Sunday Business not out of woods

The new Sunday Business management team may have great plans for the newspaper, but it still faces formidable competition.

Last week’s announcement that the Barclay brothers had bought Sunday Business was greeted with howls of derision by the advertising industry. The fabulously wealthy brothers had bought a paper whose farcical financing and sales figures had become a standing joke.

Their company European Press Holdings (EPH) bought the defunct title out of receivership for a “nominal sum” last week. EPH chief executive Bert Hardy is at pains to stress that only the title has been bought and none of the assets, bar a few desks and chairs.

But will the brothers have the last laugh on the national newspaper community from which they have so long been excluded and which, by all accounts, they have been so desperate to join?

EPH says it will put Andrew Neil at the helm and then will look for an editor and a team of journalists – none of the present editorial team will be kept. It will be a niche product aimed at ABs. Hardy says: “It will all centre on the quality of the writing.”

It all sounds very similar to EPH’s plans for The European. Neil was appointed editor-in-chief there in May and it was in long-term decline. Average circulation had fallen to about 153,000 compared with the early Nineties, when it was pushing 168,500.

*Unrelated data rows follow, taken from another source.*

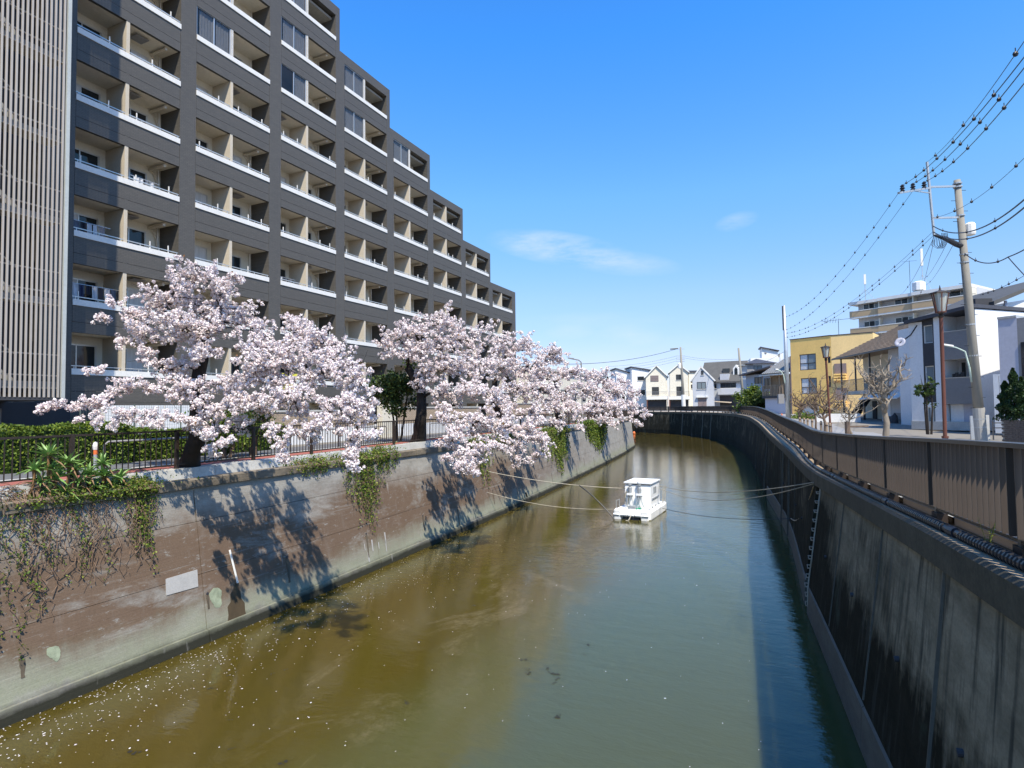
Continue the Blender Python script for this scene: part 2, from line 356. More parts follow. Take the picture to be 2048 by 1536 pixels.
def canal_wall_mat(name, sunlit):
    t = NT(name); x = t.xyz(); z = x[2]
    big = t.noise(.35, 5, (1, 1, 1.6)); mid = t.noise(1.6, 6, (1, .6, 1.5), .7); streak = t.noise(2.2, 5, (1, 1, .09), .7); fine = t.noise(24, 4)
    streak2 = t.noise(4.5, 4, (1, 1, .05), .6); horiz = t.noise(1.5, 4, (1, .12, 7), .7)
    zz = t.math('ADD', z, t.math('MULTIPLY', t.math('SUBTRACT', big, .5), 1.3))
    zz = t.math('ADD', zz, t.math('MULTIPLY', t.math('SUBTRACT', mid, .5), .55))
    zz = t.math('ADD', zz, t.math('MULTIPLY', t.math('SUBTRACT', streak2, .5), .5))
    if sunlit:
        base = t.mix(t.ramp(mid, ((.3, 0.0), (.7, 1.0))), (.25, .235, .205), (.39, .37, .33))
        fade = t.math('MULTIPLY', t.math('SUBTRACT', 62.0, x[1]), .03, True)     # the brown film thins out downstream
        band = t.math('MULTIPLY', t.ramp(t.math('MULTIPLY', t.math('ADD', zz, 6.25), .25), ((.12, 0.0), (.28, 1.0), (.70, 1.0), (.93, 0.0))), fade)
        wear = t.math('MULTIPLY', t.ramp(horiz, ((.27, .35), (.40, 1.0))), t.ramp(streak, ((.25, .8), (.45, 1.0))))
        wear = t.math('MULTIPLY', wear, t.ramp(t.noise(7, 5, (1, .5, 1.5), .75), ((.33, .15), (.41, 1.0))))
        wear = t.math('MULTIPLY', wear, t.ramp(t.noise(.75, 6, (1, .45, 1.3), .7, .5), ((.34, .25), (.47, 1.0))))
        col = t.mix(t.math('MULTIPLY', band, wear), base, t.mix(mid, (.135, .086, .056), (.195, .135, .092)))
        green = t.math('MULTIPLY', t.ramp(t.math('MULTIPLY', t.math('ADD', zz, 6.25), .25), ((.03, 0.0), (.10, 1.0), (.26, .15), (.34, 0.0))), .6)
        col = t.mix(green, col, (.27, .29, .17))
        wet = t.ramp(t.math('ADD', t.math('MULTIPLY', t.math('ADD', z, 6.25), 1.0), t.math('MULTIPLY', mid, .25)), ((.30, 1.0), (.55, .0)))
        col = t.mix(wet, col, (.030, .030, .020))
        col = t.mix(t.ramp(streak2, ((.66, 0.0), (.76, .4))), col, (.5, .48, .44))
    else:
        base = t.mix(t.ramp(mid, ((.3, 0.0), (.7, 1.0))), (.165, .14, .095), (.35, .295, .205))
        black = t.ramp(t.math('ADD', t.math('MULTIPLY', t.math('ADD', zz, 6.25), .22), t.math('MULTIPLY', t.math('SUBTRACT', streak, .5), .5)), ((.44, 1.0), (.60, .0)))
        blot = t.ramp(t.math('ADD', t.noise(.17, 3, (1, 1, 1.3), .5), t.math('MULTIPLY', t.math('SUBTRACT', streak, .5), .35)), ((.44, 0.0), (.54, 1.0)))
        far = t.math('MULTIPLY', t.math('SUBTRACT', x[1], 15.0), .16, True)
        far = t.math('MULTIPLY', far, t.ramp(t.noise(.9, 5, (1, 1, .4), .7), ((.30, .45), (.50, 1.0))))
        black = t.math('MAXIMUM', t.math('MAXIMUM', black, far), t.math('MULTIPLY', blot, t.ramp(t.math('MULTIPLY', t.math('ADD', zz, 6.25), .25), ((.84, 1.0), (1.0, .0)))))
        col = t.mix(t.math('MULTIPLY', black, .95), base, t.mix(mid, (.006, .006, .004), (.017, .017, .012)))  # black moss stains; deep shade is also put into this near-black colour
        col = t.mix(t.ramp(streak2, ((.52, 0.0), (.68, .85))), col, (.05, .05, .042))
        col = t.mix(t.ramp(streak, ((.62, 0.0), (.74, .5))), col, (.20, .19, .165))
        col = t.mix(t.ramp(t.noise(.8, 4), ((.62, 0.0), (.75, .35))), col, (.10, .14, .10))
    col = t.mix(t.ramp(fine, ((.3, .35), (.6, 0.0))), col, (.6, .6, .6), 'MULTIPLY')
    t.set('Base Color', col); t.set('Roughness', .9); t.set('Specular IOR Level', .25 if sunlit else .06)
    h = t.math('ADD', t.math('MULTIPLY', fine, .4), t.math('MULTIPLY', horiz, .8)); t.bump(h, .35, .03); return t.m
M['wall_sun'] = canal_wall_mat('sunlit canal wall', True)
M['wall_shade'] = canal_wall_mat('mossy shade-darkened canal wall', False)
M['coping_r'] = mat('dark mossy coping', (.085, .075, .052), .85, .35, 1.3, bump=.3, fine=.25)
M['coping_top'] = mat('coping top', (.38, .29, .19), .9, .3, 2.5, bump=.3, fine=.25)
M['footing'] = mat('footing concrete', (.13, .12, .095), .8, .25, .8, stretch=(1, .3, 1), bump=.2, fine=.2)

t = NT('canal water')
x = t.xyz()
n_big = t.noise(.10, 4, (1.6, .55, 1), .55, .6); n_pat = t.noise(.45, 6, (1, .6, 1), .72, .8); n_f = t.noise(7, 4, (1, 1, 1), .7)
brown = t.mix(n_big, (.060, .042, .005), (.070, .055, .010))
edge = t.math('ADD', x[0], t.math('ADD', t.math('MULTIPLY', n_big, 9.0), t.math('MULTIPLY', n_pat, 3.0)))   # siltier water towards the left bank
col = t.mix(t.ramp(t.math('MULTIPLY', t.math('ADD', edge, 6.0), .1), ((.30, 0.0), (.85, 1.0))), brown, (.062, .068, .022))
scum = t.math('MULTIPLY', t.ramp(n_pat, ((.50, 0.0), (.62, .55))), t.ramp(n_f, ((.35, .3), (.6, 1.0))))
mid = t.ramp(t.math('MULTIPLY', t.math('ADD', edge, 6.0), .1), ((.05, 0.0), (.25, 1.0), (.55, 1.0), (.75, 0.0)))
col = t.mix(t.math('MULTIPLY', scum, mid), col, (.15, .118, .058))
t.set('Base Color', col); t.set('Roughness', .035); t.set('IOR', 1.47)
t.m.node_tree.nodes['Principled BSDF'].subsurface_method = 'BURLEY'
t.set('Subsurface Weight', 1.0); t.set('Subsurface Radius', (.40, .40, .35)); t.set('Subsurface Scale', 1.0)   # murky: light spreads under the surface
w1 = t.noise(3.2, 3, (1.0, 2.4, 1), .6, .4); w2 = t.noise(.7, 2, (1, 2.2, 1)); w3 = t.noise(13, 2, (1, 2.0, 1))
hh = t.math('ADD', t.math('ADD', t.math('MULTIPLY', w1, .45), t.math('MULTIPLY', w2, 1.0)), t.math('MULTIPLY', w3, .10))
t.bump(hh, .19, .06)
M['water'] = t.m
# ------------------------------------------------------------------ ground, water, canal walls
ZW = -6.25
LWY = [-12, 0, 6.7, 11.2, 14.9, 20.8, 31.5, 46.9, 59.6, 77, 92.5]
LWX = [-14.3, -14.35, -14.42, -14.44, -14.54, -14.86, -15.37, -16.6, -17.75, -19.5, -21.6]
def WL(y): return float(np.interp(y, LWY, LWX))
def wallx(y, z): return WL(y) - .155*(z-ZW)          # face of the left wall
LTURN = [(-24.6, 97.5), (-31, 103), (-48, 110), (-90, 118)]
# right bank: waterline, coping edge, fence line, path height
RB = [(2.95, -10, 3.37, -10, 3.67, -10, -1.30), (2.08, 0, 2.47, 0, 2.84, 0, -1.36), (1.82, 3, 2.22, 3, 2.59, 3, -1.42), (1.49, 6.76, 1.88, 6.76, 2.28, 6.76, -1.50), (1.20, 10, 1.68, 10, 2.01, 10, -1.61),
      (.93, 13, 1.46, 13, 1.76, 13, -1.73), (.62, 16.65, 1.15, 16.65, 1.46, 16.65, -1.86), (.29, 20.3, .80, 20.3, 1.155, 20.3, -1.97),
      (.21, 22.3, .64, 22.3, .99, 22.3, -2.01), (.12, 25, .46, 25, .85, 25, -2.02), (0, 28, .25, 28, .75, 28, -2.01), (-.22, 32, -.02, 32, .58, 32, -1.98),
      (-.85, 38.3, -.55, 38.3, .12, 38.3, -1.92), (-1.5, 44.4, -1.1, 44.4, -.36, 44.4, -1.83), (-2.3, 54, -1.85, 54, -1.08, 54, -1.66),
      (-2.95, 62, -2.5, 62, -1.72, 62, -1.53), (-3.75, 70, -3.3, 70, -2.5, 70, -1.40), (-4.5, 77, -4.0, 77, -3.2, 77, -1.30), (-5.7, 86, -5.2, 86.1, -4.4, 86.3, -1.24),
      (-7.26, 96.2, -6.8, 96.5, -6.1, 97, -1.20), (-11.36, 111.9, -10.95, 112.2, -10.3, 112.6, -1.18), (-17.4, 126.3, -17.05, 126.7, -16.5, 127.3, -1.16),
      (-23.7, 135.7, -23.4, 136.2, -22.9, 136.9, -1.15), (-33.7, 143.8, -33.45, 144.4, -33.1, 145.2, -1.15), (-50, 151, -49.8, 151.7, -49.5, 152.5, -1.15), (-90, 160, -89.8, 160.7, -89.5, 161.5, -1.15)]
def rb(y):
    ys = [r[1] for r in RB]; return [float(np.interp(y, ys, [r[i] for r in RB])) for i in range(7)]
def sweep(mb, secs, cap=True):
    n = len(secs[0]); vs = [p for s in secs for p in s]
    fs = [(i*n+k, i*n+(k+1) % n, (i+1)*n+(k+1) % n, (i+1)*n+k) for i in range(len(secs)-1) for k in range(n)]
    if cap: fs += [tuple(range(n-1, -1, -1)), tuple((len(secs)-1)*n+k for k in range(n))]
    return mb.add(vs, fs)
def strip(name, m, a, b, kind='structure', thick=0):
    mb = MB(); n = len(a)
    mb.add(list(a)+list(b), [(i, i+1, n+i+1, n+i) for i in range(n-1)])
    o = obj(name, mb, m, kind=kind, recalc=False)
    for p in o.data.polygons:
        if p.normal.z < 0: o.data.flip_normals(); break
    return o

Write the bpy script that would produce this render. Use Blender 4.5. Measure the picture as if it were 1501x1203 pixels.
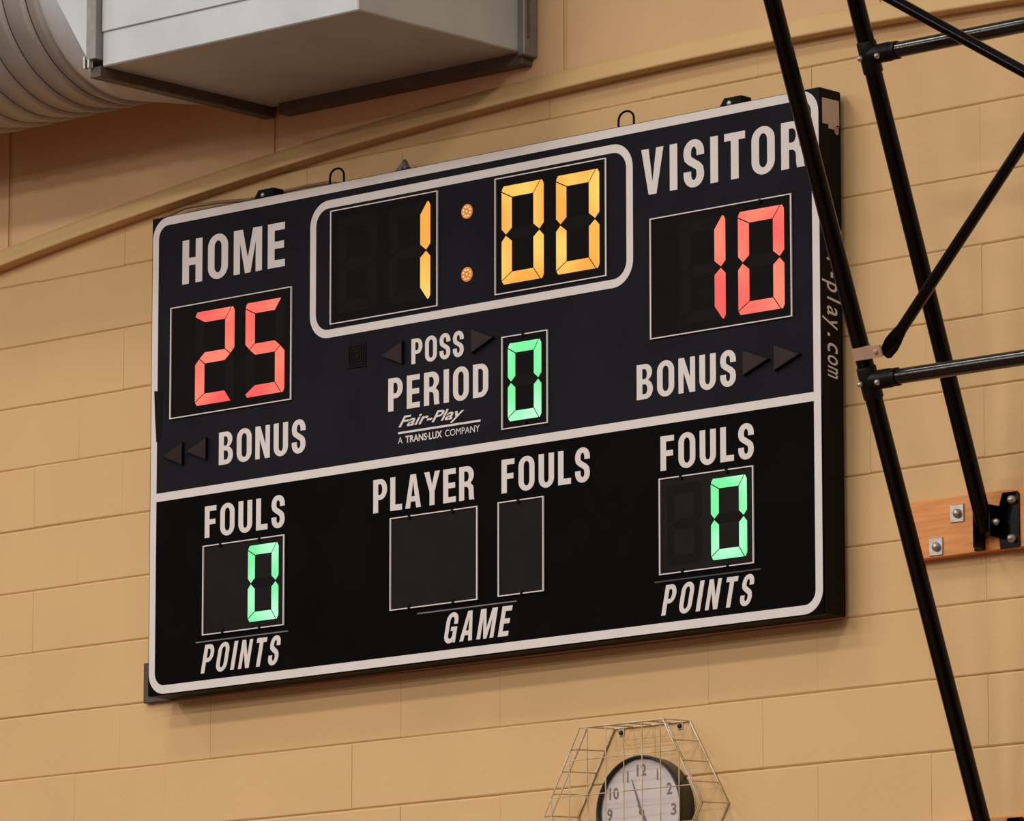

Under Neil the title is arguably sharper and more readable with its new tabloid format.

But it seems that the problems at former Sunday Business were not just with management – or, as Manning Gottlieb Media partner Colin Gottlieb puts it: “Founder Tom Rubython could not walk the talk.” There is still the question of whether there is a market for a business-only title on a Sunday. If there were, then the Financial Times could have moved into the gap long ago.

Panmure Gordon media analyst Lorna Tilbian says: “Some of the best selling global newspapers are business-based. The US edition of the Wall Street Journal is the best selling paper in the world. The Economist is also a top-seller and that is a business rather than a consumer title. Against this background there is obviously room for it.”

Hardy admits in a typically bullish manner: “There is no gap in the market per se – we have to elbow our way in. In any case I don’t believe in gaps in the market.”

Hardy claims the title will not compete with other Sunday publications for readers: “The Sunday Times is also aiming at ABs, but is not a niche publication,” he says.

Optimedia head of press Simon Timlett points out that circulation for daily and Sunday newspapers is in long-term decline, whereas Saturday circulations have seen a boom. This is also a result of papers following the lead of The Independent and launching Saturday review sections. The way consumers spend their weekends has changed radically over the past five years, with the boom in Sunday shopping skewing leisure – and hence reading time.

He says that eventually newspapers will fragment in the same way that television has done, and that niche products will be the way forward – but not yet.

“At some point I think there will be room for smaller newspapers with slightly more restricted editorial menus, like sport or business. But this will be way in the future,” he says.

Zenith Media press buying director Damian Blackden says: “I would not invest in it. There are easier markets to crack. Pitching yourself against The Sunday Times and the weekend FT is like trying to launch a mid-market Sunday against The Mail on Sunday. It will be very, very hard.”

Gottlieb says if the title were to work, then the journalism would have to be of such a quality that no businessman could afford not to read it. This, he thinks will be impossible to do because it will be extremely difficult to attract the right journalists.

“In theory, if I had the money I could recruit a football team that would win the Premier League next year. But in reality, however much I paid them, they would be unlikely to play for my team which knocks about in the park,” he says.

As Hardy says, EPH has no intention of appointing a marketing director and he has a message for those in the advertising community who still think that Sunday Business is a joke: “I don’t care what media buyers think. All I care about is what the readers think.”

EPN may not think it needs the support of the advertising industry to make the title succeed, but to win readers’ minds, the Barclays will need to bank on more than their famous deep pockets. Even with the best editorial in the world, it may still find that it needs to re-build the paper’s image among business community readers and advertisers.